説明によると、飛行機による特攻ではなく、水上兵器らしい。私はまだ飛行機に未練はあったが、特攻隊を希望し、血気の勇にあらずと書き添えて出しました。B29が時々鈴鹿上空を飛んでも、反撃できない苛立ち、卒業のあてもなくむなしい思いで穴掘りをしていたから、現状変化を求める気が強かったのです。全員特攻志願かと思ったが、同班のNは「俺は一人子だから教員を希望した」ということでした。
多分その夜だったと思うが、巡検後班長が私の釣床にきていろいろ話し合った。
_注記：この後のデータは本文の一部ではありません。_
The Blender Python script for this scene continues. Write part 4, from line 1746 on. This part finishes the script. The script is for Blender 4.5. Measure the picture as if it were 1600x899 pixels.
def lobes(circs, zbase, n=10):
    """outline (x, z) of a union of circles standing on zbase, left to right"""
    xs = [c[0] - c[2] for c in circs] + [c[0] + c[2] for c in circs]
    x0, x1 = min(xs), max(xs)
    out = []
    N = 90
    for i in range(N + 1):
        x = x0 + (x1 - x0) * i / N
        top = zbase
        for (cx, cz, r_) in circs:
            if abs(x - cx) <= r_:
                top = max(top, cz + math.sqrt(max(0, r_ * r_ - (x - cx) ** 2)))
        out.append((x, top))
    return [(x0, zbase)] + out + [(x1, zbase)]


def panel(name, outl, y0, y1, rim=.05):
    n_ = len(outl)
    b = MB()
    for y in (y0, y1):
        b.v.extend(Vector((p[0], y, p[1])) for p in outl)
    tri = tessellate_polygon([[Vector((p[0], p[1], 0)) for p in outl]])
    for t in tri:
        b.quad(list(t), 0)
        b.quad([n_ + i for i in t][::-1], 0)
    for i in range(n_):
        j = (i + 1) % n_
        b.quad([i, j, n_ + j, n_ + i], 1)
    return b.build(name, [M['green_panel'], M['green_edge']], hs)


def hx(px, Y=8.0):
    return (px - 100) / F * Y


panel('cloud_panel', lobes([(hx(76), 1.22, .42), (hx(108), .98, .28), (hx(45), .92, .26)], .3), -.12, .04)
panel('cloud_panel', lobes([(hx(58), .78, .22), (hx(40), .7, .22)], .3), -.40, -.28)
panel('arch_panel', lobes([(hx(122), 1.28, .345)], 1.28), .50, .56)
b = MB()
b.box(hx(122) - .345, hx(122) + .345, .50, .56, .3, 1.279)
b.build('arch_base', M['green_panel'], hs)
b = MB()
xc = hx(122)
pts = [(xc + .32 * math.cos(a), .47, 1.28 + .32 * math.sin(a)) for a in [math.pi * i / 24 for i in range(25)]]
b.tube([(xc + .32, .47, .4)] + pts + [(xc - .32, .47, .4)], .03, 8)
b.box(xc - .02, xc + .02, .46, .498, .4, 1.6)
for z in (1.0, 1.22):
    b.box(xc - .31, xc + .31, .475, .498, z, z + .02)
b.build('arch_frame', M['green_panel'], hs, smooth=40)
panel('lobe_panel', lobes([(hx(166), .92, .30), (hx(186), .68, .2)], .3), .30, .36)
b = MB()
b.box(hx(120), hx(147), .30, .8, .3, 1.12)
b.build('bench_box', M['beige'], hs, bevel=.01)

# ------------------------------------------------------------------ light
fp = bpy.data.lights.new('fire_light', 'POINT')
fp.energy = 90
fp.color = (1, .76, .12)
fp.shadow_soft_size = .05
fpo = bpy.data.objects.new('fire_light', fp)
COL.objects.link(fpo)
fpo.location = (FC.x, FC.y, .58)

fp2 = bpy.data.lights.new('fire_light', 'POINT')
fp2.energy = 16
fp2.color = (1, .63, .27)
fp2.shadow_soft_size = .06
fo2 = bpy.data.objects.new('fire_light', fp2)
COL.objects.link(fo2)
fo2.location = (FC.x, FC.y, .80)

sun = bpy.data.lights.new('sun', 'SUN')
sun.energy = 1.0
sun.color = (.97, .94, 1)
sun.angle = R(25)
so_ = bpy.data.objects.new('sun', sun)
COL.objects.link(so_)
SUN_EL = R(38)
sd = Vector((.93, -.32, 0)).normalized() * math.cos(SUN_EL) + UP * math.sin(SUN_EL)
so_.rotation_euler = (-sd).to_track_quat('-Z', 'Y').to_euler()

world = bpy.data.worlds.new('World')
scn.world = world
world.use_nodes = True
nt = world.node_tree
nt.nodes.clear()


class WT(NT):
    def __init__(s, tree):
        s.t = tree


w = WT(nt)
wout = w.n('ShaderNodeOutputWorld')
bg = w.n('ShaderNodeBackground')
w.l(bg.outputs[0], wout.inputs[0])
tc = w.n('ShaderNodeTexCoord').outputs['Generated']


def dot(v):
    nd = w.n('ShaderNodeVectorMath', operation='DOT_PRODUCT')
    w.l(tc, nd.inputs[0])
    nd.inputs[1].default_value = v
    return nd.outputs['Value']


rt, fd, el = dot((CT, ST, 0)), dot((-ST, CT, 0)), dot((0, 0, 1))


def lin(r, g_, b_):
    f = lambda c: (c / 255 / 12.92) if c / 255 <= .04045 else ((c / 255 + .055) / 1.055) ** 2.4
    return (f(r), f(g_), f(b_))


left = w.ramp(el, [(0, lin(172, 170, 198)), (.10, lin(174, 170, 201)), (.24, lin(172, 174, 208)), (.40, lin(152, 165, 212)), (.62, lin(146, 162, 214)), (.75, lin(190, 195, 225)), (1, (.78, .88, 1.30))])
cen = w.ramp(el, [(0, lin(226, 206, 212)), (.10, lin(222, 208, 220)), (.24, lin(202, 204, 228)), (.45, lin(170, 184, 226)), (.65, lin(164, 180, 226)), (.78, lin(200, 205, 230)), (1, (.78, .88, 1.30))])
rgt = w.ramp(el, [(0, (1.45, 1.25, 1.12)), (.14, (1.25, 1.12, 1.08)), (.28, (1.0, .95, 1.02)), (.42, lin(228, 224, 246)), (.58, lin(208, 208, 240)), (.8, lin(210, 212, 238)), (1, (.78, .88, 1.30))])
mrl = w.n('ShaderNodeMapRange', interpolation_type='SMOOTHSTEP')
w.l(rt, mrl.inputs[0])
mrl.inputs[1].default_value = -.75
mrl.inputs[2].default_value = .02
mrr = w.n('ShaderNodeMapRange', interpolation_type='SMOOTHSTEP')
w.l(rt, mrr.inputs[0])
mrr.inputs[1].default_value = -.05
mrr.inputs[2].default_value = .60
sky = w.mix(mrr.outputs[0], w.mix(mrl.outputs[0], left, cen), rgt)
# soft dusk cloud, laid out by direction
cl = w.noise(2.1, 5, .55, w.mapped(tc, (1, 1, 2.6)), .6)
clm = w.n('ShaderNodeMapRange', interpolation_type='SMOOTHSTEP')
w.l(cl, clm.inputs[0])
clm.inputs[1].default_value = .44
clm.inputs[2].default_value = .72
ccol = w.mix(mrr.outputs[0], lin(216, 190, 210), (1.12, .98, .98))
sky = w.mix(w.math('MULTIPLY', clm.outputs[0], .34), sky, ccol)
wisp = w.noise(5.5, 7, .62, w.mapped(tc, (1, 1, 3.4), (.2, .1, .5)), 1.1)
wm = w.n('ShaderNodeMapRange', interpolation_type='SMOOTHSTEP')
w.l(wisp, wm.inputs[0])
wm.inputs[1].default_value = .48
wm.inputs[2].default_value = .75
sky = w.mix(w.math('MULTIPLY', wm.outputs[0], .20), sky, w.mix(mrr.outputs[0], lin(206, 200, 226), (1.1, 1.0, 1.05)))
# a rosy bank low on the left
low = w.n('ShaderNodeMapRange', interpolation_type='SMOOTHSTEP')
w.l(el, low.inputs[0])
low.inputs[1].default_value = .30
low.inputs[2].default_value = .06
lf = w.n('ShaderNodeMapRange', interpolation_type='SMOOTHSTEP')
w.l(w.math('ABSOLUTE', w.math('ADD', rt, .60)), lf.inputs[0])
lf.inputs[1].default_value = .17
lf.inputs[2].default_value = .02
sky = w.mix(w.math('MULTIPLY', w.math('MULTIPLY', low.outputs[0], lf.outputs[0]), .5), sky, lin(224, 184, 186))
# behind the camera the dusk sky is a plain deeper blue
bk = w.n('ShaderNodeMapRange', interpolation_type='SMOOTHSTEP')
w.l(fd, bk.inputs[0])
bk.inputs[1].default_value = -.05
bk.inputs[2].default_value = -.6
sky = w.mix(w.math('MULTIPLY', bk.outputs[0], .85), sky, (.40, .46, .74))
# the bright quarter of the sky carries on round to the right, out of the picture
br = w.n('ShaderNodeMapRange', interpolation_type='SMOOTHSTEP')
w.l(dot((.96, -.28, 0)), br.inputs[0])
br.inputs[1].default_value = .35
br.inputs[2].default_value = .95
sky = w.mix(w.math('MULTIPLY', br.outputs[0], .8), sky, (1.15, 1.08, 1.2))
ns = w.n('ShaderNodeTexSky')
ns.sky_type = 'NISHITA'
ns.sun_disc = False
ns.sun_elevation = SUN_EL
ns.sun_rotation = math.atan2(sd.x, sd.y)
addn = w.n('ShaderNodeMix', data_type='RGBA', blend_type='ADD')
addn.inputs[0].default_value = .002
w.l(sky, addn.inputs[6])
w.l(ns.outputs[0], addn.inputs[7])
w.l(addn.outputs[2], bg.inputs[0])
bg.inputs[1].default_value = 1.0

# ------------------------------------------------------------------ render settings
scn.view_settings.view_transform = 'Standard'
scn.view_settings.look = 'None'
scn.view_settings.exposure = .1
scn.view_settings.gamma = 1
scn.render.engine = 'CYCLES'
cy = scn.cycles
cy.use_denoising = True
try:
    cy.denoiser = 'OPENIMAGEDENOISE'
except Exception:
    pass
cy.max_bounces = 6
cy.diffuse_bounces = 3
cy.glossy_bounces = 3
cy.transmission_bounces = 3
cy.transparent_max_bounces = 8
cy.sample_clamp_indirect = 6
私が「特攻隊は、操縦員だけで突っ込んでしまうから、偵察員はもう必要無いですね。これから偵察員が必要な時は来るのでしょうか」と疑問をぶっつけると班長は「偵察員を必要とする時はかならず来るよ。いかに戦争とはいえ、特攻隊のような人道に反したやり方はよくない。戦いも正常に戻るべきだろう。ドイツはV1号など新兵器を発明して機械でやるが、日本は人間がやる。この辺はドイツと日本の差だ」と言われた。人道という、海軍で聞き慣れない言葉が印象に残りました。
甲飛先輩の班長は、悲愴感に酔った後輩の身を案じていたのかも知れません。当日の日記に「俺は特攻隊とのみ志願した。もとより入隊時より生あるを望まず。他に兄あり。弟は二人あり。あとに心残りなし。早く結果を知りたい」とある。どうも長男や一人子は無理するな、と言われたようです。
我々の場合、特攻に指名されても直ちに突っ込むわけじゃない。必要な訓練期間があるわけだから、それほど切迫した空気はなく、海軍部内の転科程度に考え、ごく自然に希望を書いたつもりです。しかしその晩は大変重苦しい夢を見たように思います。